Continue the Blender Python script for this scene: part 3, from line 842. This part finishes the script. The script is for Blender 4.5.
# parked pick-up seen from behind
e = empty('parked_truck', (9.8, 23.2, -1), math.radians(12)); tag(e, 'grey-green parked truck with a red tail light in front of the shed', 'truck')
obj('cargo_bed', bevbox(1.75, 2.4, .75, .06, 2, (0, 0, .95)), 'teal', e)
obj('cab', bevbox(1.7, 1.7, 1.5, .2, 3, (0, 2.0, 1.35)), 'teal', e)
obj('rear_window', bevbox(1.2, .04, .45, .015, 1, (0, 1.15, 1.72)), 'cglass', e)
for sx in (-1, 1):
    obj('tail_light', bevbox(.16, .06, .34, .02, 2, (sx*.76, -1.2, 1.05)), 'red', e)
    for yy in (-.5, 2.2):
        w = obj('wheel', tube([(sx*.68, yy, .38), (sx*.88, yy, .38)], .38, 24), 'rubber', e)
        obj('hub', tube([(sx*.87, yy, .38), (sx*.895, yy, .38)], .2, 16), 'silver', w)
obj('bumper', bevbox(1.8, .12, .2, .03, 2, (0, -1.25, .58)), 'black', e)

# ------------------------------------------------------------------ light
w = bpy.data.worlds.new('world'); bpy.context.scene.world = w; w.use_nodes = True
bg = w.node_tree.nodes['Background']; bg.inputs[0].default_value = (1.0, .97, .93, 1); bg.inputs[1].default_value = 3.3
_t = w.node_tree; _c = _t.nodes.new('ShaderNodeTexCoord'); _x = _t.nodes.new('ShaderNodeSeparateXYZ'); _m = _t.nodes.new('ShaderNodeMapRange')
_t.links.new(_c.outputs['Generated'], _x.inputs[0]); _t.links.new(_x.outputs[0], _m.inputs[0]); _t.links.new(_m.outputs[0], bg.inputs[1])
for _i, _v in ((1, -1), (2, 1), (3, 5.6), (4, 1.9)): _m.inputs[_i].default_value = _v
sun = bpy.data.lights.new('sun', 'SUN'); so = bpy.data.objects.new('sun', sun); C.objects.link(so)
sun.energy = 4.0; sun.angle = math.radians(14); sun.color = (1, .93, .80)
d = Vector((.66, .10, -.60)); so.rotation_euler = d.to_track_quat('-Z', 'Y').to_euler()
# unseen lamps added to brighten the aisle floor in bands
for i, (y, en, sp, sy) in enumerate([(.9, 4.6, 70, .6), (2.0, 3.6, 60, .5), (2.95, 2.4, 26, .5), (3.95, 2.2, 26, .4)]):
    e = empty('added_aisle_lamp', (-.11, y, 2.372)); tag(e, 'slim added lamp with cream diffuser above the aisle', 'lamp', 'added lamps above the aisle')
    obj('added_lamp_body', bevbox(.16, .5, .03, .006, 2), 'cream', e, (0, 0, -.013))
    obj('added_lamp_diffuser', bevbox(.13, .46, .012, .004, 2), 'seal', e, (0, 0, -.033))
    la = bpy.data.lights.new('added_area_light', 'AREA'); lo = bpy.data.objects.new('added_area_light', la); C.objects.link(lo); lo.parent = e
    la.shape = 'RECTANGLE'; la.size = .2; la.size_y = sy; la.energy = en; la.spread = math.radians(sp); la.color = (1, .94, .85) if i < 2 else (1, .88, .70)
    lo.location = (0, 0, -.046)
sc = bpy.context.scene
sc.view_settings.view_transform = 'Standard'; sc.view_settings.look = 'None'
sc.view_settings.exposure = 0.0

Aim:
Give the data again, exactly as it stands.

Expected answer:
Continue the Blender Python script for this scene: part 3, from line 842. This part finishes the script. The script is for Blender 4.5.
# parked pick-up seen from behind
e = empty('parked_truck', (9.8, 23.2, -1), math.radians(12)); tag(e, 'grey-green parked truck with a red tail light in front of the shed', 'truck')
obj('cargo_bed', bevbox(1.75, 2.4, .75, .06, 2, (0, 0, .95)), 'teal', e)
obj('cab', bevbox(1.7, 1.7, 1.5, .2, 3, (0, 2.0, 1.35)), 'teal', e)
obj('rear_window', bevbox(1.2, .04, .45, .015, 1, (0, 1.15, 1.72)), 'cglass', e)
for sx in (-1, 1):
    obj('tail_light', bevbox(.16, .06, .34, .02, 2, (sx*.76, -1.2, 1.05)), 'red', e)
    for yy in (-.5, 2.2):
        w = obj('wheel', tube([(sx*.68, yy, .38), (sx*.88, yy, .38)], .38, 24), 'rubber', e)
        obj('hub', tube([(sx*.87, yy, .38), (sx*.895, yy, .38)], .2, 16), 'silver', w)
obj('bumper', bevbox(1.8, .12, .2, .03, 2, (0, -1.25, .58)), 'black', e)

# ------------------------------------------------------------------ light
w = bpy.data.worlds.new('world'); bpy.context.scene.world = w; w.use_nodes = True
bg = w.node_tree.nodes['Background']; bg.inputs[0].default_value = (1.0, .97, .93, 1); bg.inputs[1].default_value = 3.3
_t = w.node_tree; _c = _t.nodes.new('ShaderNodeTexCoord'); _x = _t.nodes.new('ShaderNodeSeparateXYZ'); _m = _t.nodes.new('ShaderNodeMapRange')
_t.links.new(_c.outputs['Generated'], _x.inputs[0]); _t.links.new(_x.outputs[0], _m.inputs[0]); _t.links.new(_m.outputs[0], bg.inputs[1])
for _i, _v in ((1, -1), (2, 1), (3, 5.6), (4, 1.9)): _m.inputs[_i].default_value = _v
sun = bpy.data.lights.new('sun', 'SUN'); so = bpy.data.objects.new('sun', sun); C.objects.link(so)
sun.energy = 4.0; sun.angle = math.radians(14); sun.color = (1, .93, .80)
d = Vector((.66, .10, -.60)); so.rotation_euler = d.to_track_quat('-Z', 'Y').to_euler()
# unseen lamps added to brighten the aisle floor in bands
for i, (y, en, sp, sy) in enumerate([(.9, 4.6, 70, .6), (2.0, 3.6, 60, .5), (2.95, 2.4, 26, .5), (3.95, 2.2, 26, .4)]):
    e = empty('added_aisle_lamp', (-.11, y, 2.372)); tag(e, 'slim added lamp with cream diffuser above the aisle', 'lamp', 'added lamps above the aisle')
    obj('added_lamp_body', bevbox(.16, .5, .03, .006, 2), 'cream', e, (0, 0, -.013))
    obj('added_lamp_diffuser', bevbox(.13, .46, .012, .004, 2), 'seal', e, (0, 0, -.033))
    la = bpy.data.lights.new('added_area_light', 'AREA'); lo = bpy.data.objects.new('added_area_light', la); C.objects.link(lo); lo.parent = e
    la.shape = 'RECTANGLE'; la.size = .2; la.size_y = sy; la.energy = en; la.spread = math.radians(sp); la.color = (1, .94, .85) if i < 2 else (1, .88, .70)
    lo.location = (0, 0, -.046)
sc = bpy.context.scene
sc.view_settings.view_transform = 'Standard'; sc.view_settings.look = 'None'
sc.view_settings.exposure = 0.0